→ TASK TO CARRY OUT: Repeat each entry as written, dropping any picture you find.

========================================================================

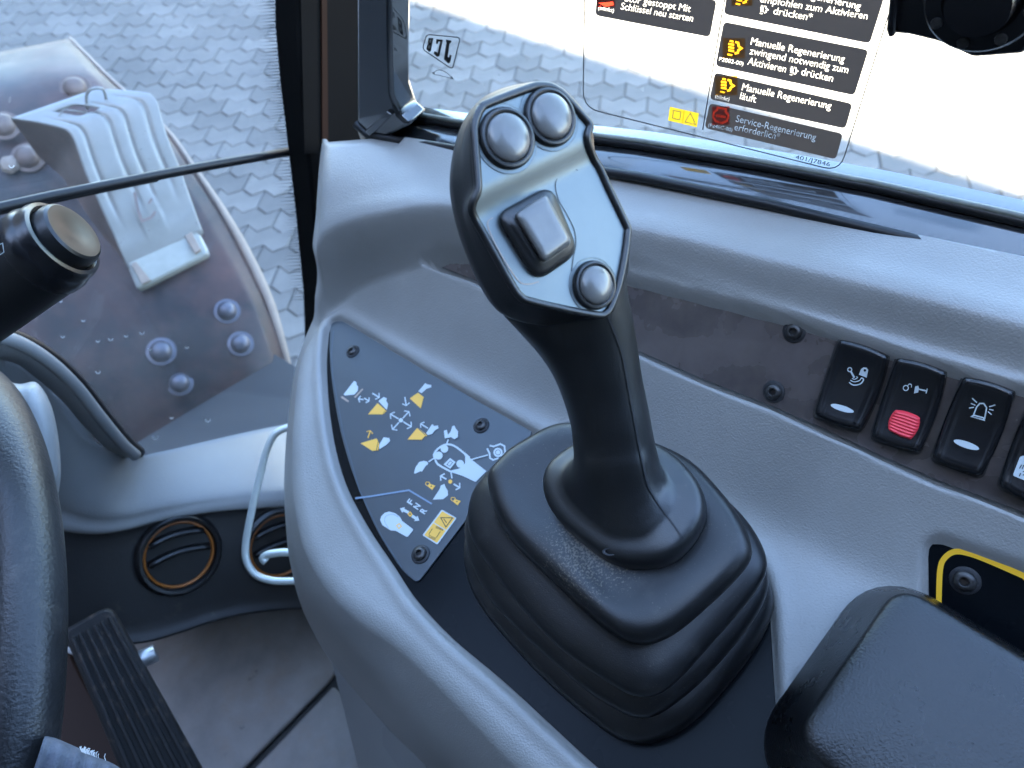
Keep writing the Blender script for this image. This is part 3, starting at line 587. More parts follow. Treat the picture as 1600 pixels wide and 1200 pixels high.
def ped_label(L, m, name):
    bv = BVHTree.FromPolygons([list(map(float, v)) for v in ring0 + ringm + ringb], [[i + k, (i + 1) % 7 + k, (i + 1) % 7 + 7 + k, i + 7 + k] for k in (0, 7) for i in range(7)])
    return bv
pbv = ped_label(None, None, None)
for L_, m_, nm in ([[(597, 1138), (602, 1136), (672, 1196), (690, 1225), (640, 1225), (598, 1165)], 'pale_tag', 'pale_label'], [[(548, 1150), (556, 1152), (604, 1205), (600, 1230), (556, 1230), (551, 1190)], 'tan', 'ochre_label']):
    V, Fc = sfan(L_); surf_decal(nm, pbv, V, Fc, m_, console, .003)

# ================================================================== JOYSTICK
joy = thing('joystick', 'black ergonomic joystick with silver button face rising from a ribbed rubber boot', 'joystick', PC.at(.02, .015, 0))
def ring_r(ctrl, c, n=96):
    L = np.array(catmull(ctrl, 10)) - c; ang = np.arctan2(L[:, 1], L[:, 0]); rad = np.hypot(L[:, 0], L[:, 1]); o_ = np.argsort(ang); ang, rad = ang[o_], rad[o_]
    th = np.arange(n) / n * 2 * math.pi - math.pi; return th, np.interp(th, np.concatenate([ang - 2 * math.pi, ang, ang + 2 * math.pi]), np.tile(rad, 3))
BC = np.array([.012, .020])
T1 = [(.0705, .011), (.044, -.0062), (.001, -.0145), (-.030, -.0177), (-.0415, -.0158), (-.0500, -.0080), (-.0570, .0080), (-.0645, .0385), (-.0605, .050), (-.039, .064), (-.0056, .0725), (.049, .0615), (.068, .038), (.0725, .022)]
T2 = [(.086, .0), (.0674, -.0185), (.0055, -.035), (-.036, -.0357), (-.0500, -.0325), (-.0580, -.0215), (-.0640, .0073), (-.0690, .0390), (-.0645, .054), (-.04, .068), (0, .073), (.055, .066), (.080, .042), (.0875, .02)]
T3 = [(.091, -.012), (.0536, -.0357), (-.0059, -.0439), (-.036, -.0432), (-.0500, -.0395), (-.0578, -.0275), (-.0655, -.003), (-.0705, .033), (-.0645, .053), (-.04, .067), (0, .071), (.06, .066), (.086, .040), (.0935, .012)]
T4 = [(.0975, -.017), (.0706, -.0393), (.0178, -.051), (-.028, -.0540), (-.0455, -.0508), (-.0575, -.0395), (-.0665, -.0185), (-.0725, .025), (-.0660, .051), (-.04, .066), (0, .069), (.065, .066), (.092, .040), (.100, .008)]
RR = [None] + [ring_r(np.array(t), BC)[1] for t in (T1, T2, T3, T4)]; TH = ring_r(np.array(T1), BC)[0]
def tier(t):
    i = int(min(3, max(1, math.floor(t)))); f = t - i; return RR[i] * (1 - f) + RR[i + 1] * f
prof = [(-.004, 4, -.001), (.004, 4, -.0008), (.009, 4, -.0004), (.013, 3.9, .0010), (.0162, 3.75, .0044), (.0182, 3.6, .0090), (.0200, 3.4, .0092), (.0215, 3.25, .0046), (.0250, 3.05, .0006), (.029, 3, 0), (.033, 2.95, .0008), (.0365, 2.8, .0044), (.0388, 2.6, .0092), (.0406, 2.4, .0094), (.0422, 2.25, .0048), (.0455, 2.05, .0006), (.050, 2, 0), (.054, 1.95, .001), (.0578, 1.8, .0056), (.0602, 1.6, .0110), (.0620, 1.4, .0108), (.0640, 1.2, .0046), (.0675, 1.05, .0006), (.071, 1, 0), (.0745, 1, .0010), (.0775, 1, .0034), (.0790, 1, .0070), (.0795, 1, .012), (.0790, 1, .018), (.0782, 1, .024), (.078, 1, .034)]
rings = []
for h, t, ins_ in prof:
    r = np.maximum(tier(t) - ins_, .004); rings.append([PC.at(BC[0] + rr * math.cos(a), BC[1] + rr * math.sin(a), h) for a, rr in zip(TH, r)])
boot = loftm('rubber_boot', rings, 'rubber', joy)
ss_ = boot.modifiers.new('sub', 'SUBSURF'); ss_.levels = 1; ss_.render_levels = 1

M['rubber'].node_tree.nodes['dust_centre'].inputs[1].default_value = tuple(PC.px(925, 850, .079))
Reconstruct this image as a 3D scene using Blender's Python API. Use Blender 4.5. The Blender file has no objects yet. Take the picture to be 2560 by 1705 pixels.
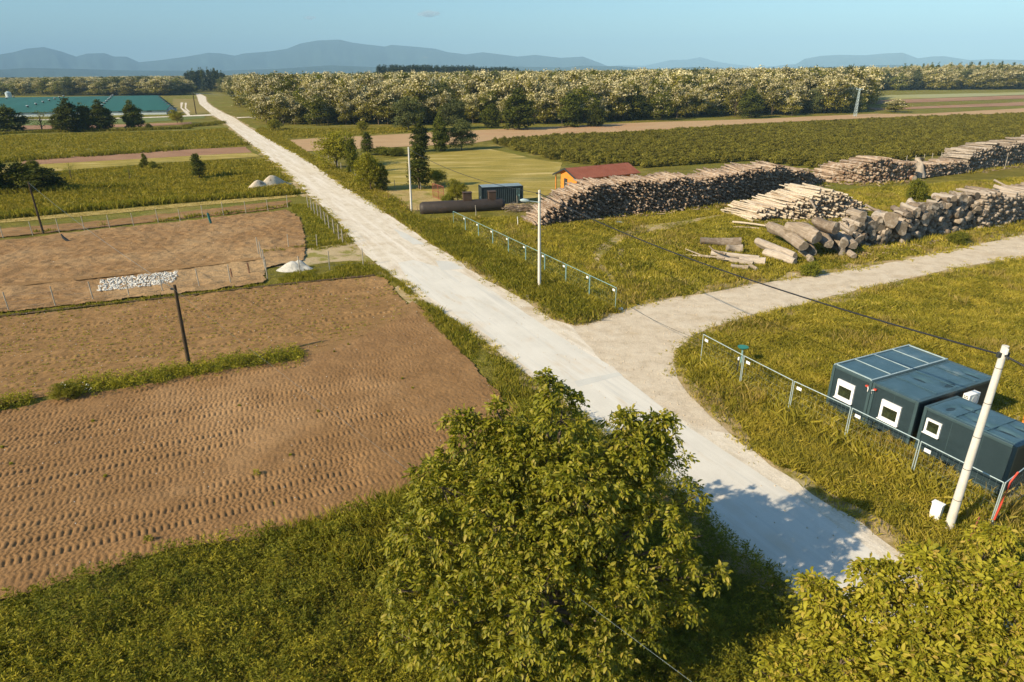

========================================================================

→ FULL ANSWER:
Keep writing the Blender script for this image. This is part 3, starting at line 587. More parts follow. Treat the picture as 1600 pixels wide and 1200 pixels high.
def ped_label(L, m, name):
    bv = BVHTree.FromPolygons([list(map(float, v)) for v in ring0 + ringm + ringb], [[i + k, (i + 1) % 7 + k, (i + 1) % 7 + 7 + k, i + 7 + k] for k in (0, 7) for i in range(7)])
    return bv
pbv = ped_label(None, None, None)
for L_, m_, nm in ([[(597, 1138), (602, 1136), (672, 1196), (690, 1225), (640, 1225), (598, 1165)], 'pale_tag', 'pale_label'], [[(548, 1150), (556, 1152), (604, 1205), (600, 1230), (556, 1230), (551, 1190)], 'tan', 'ochre_label']):
    V, Fc = sfan(L_); surf_decal(nm, pbv, V, Fc, m_, console, .003)

# ================================================================== JOYSTICK
joy = thing('joystick', 'black ergonomic joystick with silver button face rising from a ribbed rubber boot', 'joystick', PC.at(.02, .015, 0))
def ring_r(ctrl, c, n=96):
    L = np.array(catmull(ctrl, 10)) - c; ang = np.arctan2(L[:, 1], L[:, 0]); rad = np.hypot(L[:, 0], L[:, 1]); o_ = np.argsort(ang); ang, rad = ang[o_], rad[o_]
    th = np.arange(n) / n * 2 * math.pi - math.pi; return th, np.interp(th, np.concatenate([ang - 2 * math.pi, ang, ang + 2 * math.pi]), np.tile(rad, 3))
BC = np.array([.012, .020])
T1 = [(.0705, .011), (.044, -.0062), (.001, -.0145), (-.030, -.0177), (-.0415, -.0158), (-.0500, -.0080), (-.0570, .0080), (-.0645, .0385), (-.0605, .050), (-.039, .064), (-.0056, .0725), (.049, .0615), (.068, .038), (.0725, .022)]
T2 = [(.086, .0), (.0674, -.0185), (.0055, -.035), (-.036, -.0357), (-.0500, -.0325), (-.0580, -.0215), (-.0640, .0073), (-.0690, .0390), (-.0645, .054), (-.04, .068), (0, .073), (.055, .066), (.080, .042), (.0875, .02)]
T3 = [(.091, -.012), (.0536, -.0357), (-.0059, -.0439), (-.036, -.0432), (-.0500, -.0395), (-.0578, -.0275), (-.0655, -.003), (-.0705, .033), (-.0645, .053), (-.04, .067), (0, .071), (.06, .066), (.086, .040), (.0935, .012)]
T4 = [(.0975, -.017), (.0706, -.0393), (.0178, -.051), (-.028, -.0540), (-.0455, -.0508), (-.0575, -.0395), (-.0665, -.0185), (-.0725, .025), (-.0660, .051), (-.04, .066), (0, .069), (.065, .066), (.092, .040), (.100, .008)]
RR = [None] + [ring_r(np.array(t), BC)[1] for t in (T1, T2, T3, T4)]; TH = ring_r(np.array(T1), BC)[0]
def tier(t):
    i = int(min(3, max(1, math.floor(t)))); f = t - i; return RR[i] * (1 - f) + RR[i + 1] * f
prof = [(-.004, 4, -.001), (.004, 4, -.0008), (.009, 4, -.0004), (.013, 3.9, .0010), (.0162, 3.75, .0044), (.0182, 3.6, .0090), (.0200, 3.4, .0092), (.0215, 3.25, .0046), (.0250, 3.05, .0006), (.029, 3, 0), (.033, 2.95, .0008), (.0365, 2.8, .0044), (.0388, 2.6, .0092), (.0406, 2.4, .0094), (.0422, 2.25, .0048), (.0455, 2.05, .0006), (.050, 2, 0), (.054, 1.95, .001), (.0578, 1.8, .0056), (.0602, 1.6, .0110), (.0620, 1.4, .0108), (.0640, 1.2, .0046), (.0675, 1.05, .0006), (.071, 1, 0), (.0745, 1, .0010), (.0775, 1, .0034), (.0790, 1, .0070), (.0795, 1, .012), (.0790, 1, .018), (.0782, 1, .024), (.078, 1, .034)]
rings = []
for h, t, ins_ in prof:
    r = np.maximum(tier(t) - ins_, .004); rings.append([PC.at(BC[0] + rr * math.cos(a), BC[1] + rr * math.sin(a), h) for a, rr in zip(TH, r)])
boot = loftm('rubber_boot', rings, 'rubber', joy)
ss_ = boot.modifiers.new('sub', 'SUBSURF'); ss_.levels = 1; ss_.render_levels = 1

M['rubber'].node_tree.nodes['dust_centre'].inputs[1].default_value = tuple(PC.px(925, 850, .079))
Reconstruct this image as a 3D scene using Blender's Python API. Use Blender 4.5. The Blender file has no objects yet. Take the picture to be 2560 by 1705 pixels.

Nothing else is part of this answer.